Bill Dick, the town clerk in Brandon for 15 years, was around in 2000 and saw that rush firsthand. Border towns like Brattleboro saw huge demand for civil unions, but even towns like Middlebury and Brandon performed more civil unions in 2000 than they did in any of the following years.
So far, that hasn’t been matched by a similar stampede for marriage licenses.
Dick thinks that might be in part because other states in the region, namely Massachusetts and Connecticut, are also performing same-sex marriages.
Meanwhile, couples who have already obtained civil unions say they have to think long and hard about whether or not they want to obtain marriages, too.
Monkton residents Naomi and Madeleine Winterfalcon (their last name a combination of their maiden names) ultimately decided to do just that, and they will marry in January, on the couple’s 25th anniversary.
Paradoxically, Naomi said she and Madeleine were certain they would marry right up until the time the legislation passed in April. Then, once the bill was signed legalizing their right to wed, the two had occasion to pause.
“We really had to consider what that meant,” Naomi said. “(We didn’t) want to do it by rote. I think there’s still some ambivalence, but on a basic level we knew we wanted to get married. It was (a question of) how to do it in a way that is going to be meaningful.”
She also said that she didn’t feel the same urgency to marry that she felt when Vermont legalized civil unions. At that point, she and her partner were living in Maine. They traveled to Vermont in August 2000, a month and a half after the state began issuing civil unions, and obtained one themselves.

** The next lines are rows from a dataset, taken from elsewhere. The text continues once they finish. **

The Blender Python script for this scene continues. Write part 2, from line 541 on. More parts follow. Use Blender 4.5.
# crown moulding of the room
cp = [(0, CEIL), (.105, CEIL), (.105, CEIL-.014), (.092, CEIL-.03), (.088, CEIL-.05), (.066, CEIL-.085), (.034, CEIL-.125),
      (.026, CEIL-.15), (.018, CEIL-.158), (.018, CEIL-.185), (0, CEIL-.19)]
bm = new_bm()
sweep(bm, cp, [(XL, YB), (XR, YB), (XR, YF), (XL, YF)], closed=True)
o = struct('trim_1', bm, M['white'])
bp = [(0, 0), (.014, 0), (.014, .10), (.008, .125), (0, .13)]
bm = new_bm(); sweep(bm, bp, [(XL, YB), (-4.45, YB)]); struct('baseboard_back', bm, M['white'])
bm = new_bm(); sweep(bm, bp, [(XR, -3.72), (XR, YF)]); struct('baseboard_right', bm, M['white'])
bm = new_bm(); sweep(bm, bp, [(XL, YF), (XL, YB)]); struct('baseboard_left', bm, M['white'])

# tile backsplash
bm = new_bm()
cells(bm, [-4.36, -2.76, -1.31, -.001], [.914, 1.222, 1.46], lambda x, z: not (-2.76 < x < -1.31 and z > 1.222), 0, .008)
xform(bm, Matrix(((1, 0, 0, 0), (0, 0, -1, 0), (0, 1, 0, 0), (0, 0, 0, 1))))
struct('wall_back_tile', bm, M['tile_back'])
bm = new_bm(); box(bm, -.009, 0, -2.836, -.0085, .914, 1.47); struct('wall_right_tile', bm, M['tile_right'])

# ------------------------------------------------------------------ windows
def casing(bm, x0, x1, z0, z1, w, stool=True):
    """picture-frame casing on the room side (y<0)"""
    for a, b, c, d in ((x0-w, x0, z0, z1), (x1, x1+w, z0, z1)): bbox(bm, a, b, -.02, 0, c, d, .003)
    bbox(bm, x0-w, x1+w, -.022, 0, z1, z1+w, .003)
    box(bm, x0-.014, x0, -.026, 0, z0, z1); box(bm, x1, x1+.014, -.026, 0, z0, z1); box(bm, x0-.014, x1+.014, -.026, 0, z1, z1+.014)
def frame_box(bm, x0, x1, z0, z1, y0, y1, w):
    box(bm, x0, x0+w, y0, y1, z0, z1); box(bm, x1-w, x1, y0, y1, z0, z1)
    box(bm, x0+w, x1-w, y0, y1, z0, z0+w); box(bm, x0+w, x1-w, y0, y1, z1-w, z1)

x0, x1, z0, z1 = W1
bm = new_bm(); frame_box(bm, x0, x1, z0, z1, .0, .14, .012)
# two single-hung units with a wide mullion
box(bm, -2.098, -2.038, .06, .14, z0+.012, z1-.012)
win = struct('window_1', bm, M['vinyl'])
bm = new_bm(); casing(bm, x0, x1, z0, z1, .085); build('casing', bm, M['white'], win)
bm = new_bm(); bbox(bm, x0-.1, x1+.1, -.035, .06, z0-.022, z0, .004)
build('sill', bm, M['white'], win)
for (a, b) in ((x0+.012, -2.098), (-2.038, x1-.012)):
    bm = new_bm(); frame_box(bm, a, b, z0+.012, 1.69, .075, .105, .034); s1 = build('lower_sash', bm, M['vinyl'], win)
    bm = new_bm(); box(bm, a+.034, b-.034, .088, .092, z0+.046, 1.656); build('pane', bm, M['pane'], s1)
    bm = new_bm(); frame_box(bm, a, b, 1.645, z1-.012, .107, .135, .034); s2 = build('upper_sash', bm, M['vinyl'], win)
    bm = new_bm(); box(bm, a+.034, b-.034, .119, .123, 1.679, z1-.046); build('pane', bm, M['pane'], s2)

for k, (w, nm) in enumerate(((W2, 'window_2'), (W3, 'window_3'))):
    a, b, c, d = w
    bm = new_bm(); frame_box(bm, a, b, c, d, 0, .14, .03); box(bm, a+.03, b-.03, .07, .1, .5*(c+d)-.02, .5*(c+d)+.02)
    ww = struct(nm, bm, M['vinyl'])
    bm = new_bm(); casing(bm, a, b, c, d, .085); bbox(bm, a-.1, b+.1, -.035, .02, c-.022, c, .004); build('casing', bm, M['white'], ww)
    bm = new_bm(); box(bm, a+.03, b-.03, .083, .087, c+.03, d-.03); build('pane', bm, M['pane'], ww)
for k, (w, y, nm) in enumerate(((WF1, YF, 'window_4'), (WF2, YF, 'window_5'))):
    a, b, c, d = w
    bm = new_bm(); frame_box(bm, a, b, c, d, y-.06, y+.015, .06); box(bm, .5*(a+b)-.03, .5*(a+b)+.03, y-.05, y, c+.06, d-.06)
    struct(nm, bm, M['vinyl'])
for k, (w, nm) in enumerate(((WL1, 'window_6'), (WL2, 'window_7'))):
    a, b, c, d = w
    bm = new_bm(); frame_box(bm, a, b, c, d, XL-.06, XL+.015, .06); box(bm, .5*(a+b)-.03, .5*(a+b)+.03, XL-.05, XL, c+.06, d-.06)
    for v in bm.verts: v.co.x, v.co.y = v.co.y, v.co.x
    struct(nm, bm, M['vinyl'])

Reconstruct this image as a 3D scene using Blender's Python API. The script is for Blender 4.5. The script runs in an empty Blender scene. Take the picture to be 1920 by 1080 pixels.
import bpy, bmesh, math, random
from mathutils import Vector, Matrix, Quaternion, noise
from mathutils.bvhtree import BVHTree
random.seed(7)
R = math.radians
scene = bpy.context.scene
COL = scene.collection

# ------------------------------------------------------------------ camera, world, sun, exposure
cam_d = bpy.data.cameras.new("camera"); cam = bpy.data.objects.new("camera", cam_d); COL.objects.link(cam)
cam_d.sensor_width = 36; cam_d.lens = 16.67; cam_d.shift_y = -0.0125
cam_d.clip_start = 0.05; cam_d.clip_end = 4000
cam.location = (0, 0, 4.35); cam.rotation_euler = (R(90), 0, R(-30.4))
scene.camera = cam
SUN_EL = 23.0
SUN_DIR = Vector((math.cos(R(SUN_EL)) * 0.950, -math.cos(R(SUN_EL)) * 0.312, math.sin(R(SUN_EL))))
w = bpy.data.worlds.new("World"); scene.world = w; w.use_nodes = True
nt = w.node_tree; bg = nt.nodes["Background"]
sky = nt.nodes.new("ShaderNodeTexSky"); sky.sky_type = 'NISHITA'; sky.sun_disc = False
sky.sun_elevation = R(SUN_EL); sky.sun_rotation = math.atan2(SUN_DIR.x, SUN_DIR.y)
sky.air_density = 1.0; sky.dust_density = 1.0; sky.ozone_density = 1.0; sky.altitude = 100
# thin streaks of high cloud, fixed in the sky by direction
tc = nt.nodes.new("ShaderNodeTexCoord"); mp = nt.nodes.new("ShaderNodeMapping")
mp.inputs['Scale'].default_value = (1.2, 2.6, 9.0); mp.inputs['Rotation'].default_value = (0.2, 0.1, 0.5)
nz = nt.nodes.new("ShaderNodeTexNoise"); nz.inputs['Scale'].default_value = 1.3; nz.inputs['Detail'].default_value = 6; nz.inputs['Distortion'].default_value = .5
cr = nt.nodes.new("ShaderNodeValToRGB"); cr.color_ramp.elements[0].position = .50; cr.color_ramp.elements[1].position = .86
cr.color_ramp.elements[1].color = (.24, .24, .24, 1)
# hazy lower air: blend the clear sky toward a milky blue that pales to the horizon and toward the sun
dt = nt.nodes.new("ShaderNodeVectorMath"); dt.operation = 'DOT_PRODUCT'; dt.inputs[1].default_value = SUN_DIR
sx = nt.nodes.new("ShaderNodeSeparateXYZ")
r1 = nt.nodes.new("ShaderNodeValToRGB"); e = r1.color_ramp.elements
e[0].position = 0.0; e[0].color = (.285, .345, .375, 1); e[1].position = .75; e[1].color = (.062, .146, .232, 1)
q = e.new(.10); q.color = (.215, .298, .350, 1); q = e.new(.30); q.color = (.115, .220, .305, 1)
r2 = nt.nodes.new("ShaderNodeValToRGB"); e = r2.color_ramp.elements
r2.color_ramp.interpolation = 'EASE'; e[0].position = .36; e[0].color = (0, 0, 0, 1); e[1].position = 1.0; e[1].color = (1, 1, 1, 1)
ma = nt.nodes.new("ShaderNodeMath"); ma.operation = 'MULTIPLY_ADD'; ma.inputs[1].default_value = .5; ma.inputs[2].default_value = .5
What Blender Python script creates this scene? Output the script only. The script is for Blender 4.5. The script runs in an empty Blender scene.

“At that point, we’d been together for 15 years,” Naomi said. She saw other couples celebrating marriages as community events, and yearned for something similar. “It really felt like, when Vermont passed civil unions, that we were being welcomed to the planet. (I felt) this intense sense of gratitude and acknowledgement that we hadn’t had before.”
LINGERING QUESTIONS
For some couples, the right to marry won’t dissolve all of their legal questions.
According to the Vermont Freedom to Marry Task Force, there’s still some legal ambiguity about civil unions and same-sex marriages. (In Vermont, no more civil unions will be issued after Sept. 1, but couples who obtained civil unions before the cut-off date will remain legally joined in a civil union.)
In the short run, the task force says, some states might recognize a same-sex couple’s marriage but not their civil union, while others would recognize a civil union and not a marriage.
Still other states — like Pennsylvania, where Dilworth and Murray live — recognize neither. But the couple opted for both in the hopes that more places might recognize their commitment to one another.
They also hope to relocate to Vermont soon, and Murray is interviewing for new jobs in state. In addition to all of the reasons they love the state — Dilworth, standing on her parents’ dock, said, “These are my mountains” — the pair said Vermont is more welcoming to gay individuals than many other parts of the country.
Here, Murray said, she wouldn’t feel uncomfortable taking Dilworth to a company picnic or speaking about her private life in the office — something that might not hold true elsewhere. On interviews, she said, she’s not afraid to tell potential employers that she’s wandering north because her partner “is a Vermonter in her heart.”
By joining other couples choosing to marry on the historic first day the new law is in affect, Dilworth and Murray hope they are sending a message to both gay and straight individuals.
Donning wedding dresses, Murray said, is a way of saying that the pair doesn’t have to “skulk away,” and can be public about their marriage and their commitment.
“We just love differently, that’s all it is,” Dilworth said. “There’s nothing wrong with that.”
Right now, for a couple that marks the date of their relationship’s inauguration, their civil union, and now their marriage, the biggest question left is when to celebrate their anniversary.
Jan Dilworth laughed at that. Her daughter, she said, has always loved a party.
Now there’s even more occasion to celebrate.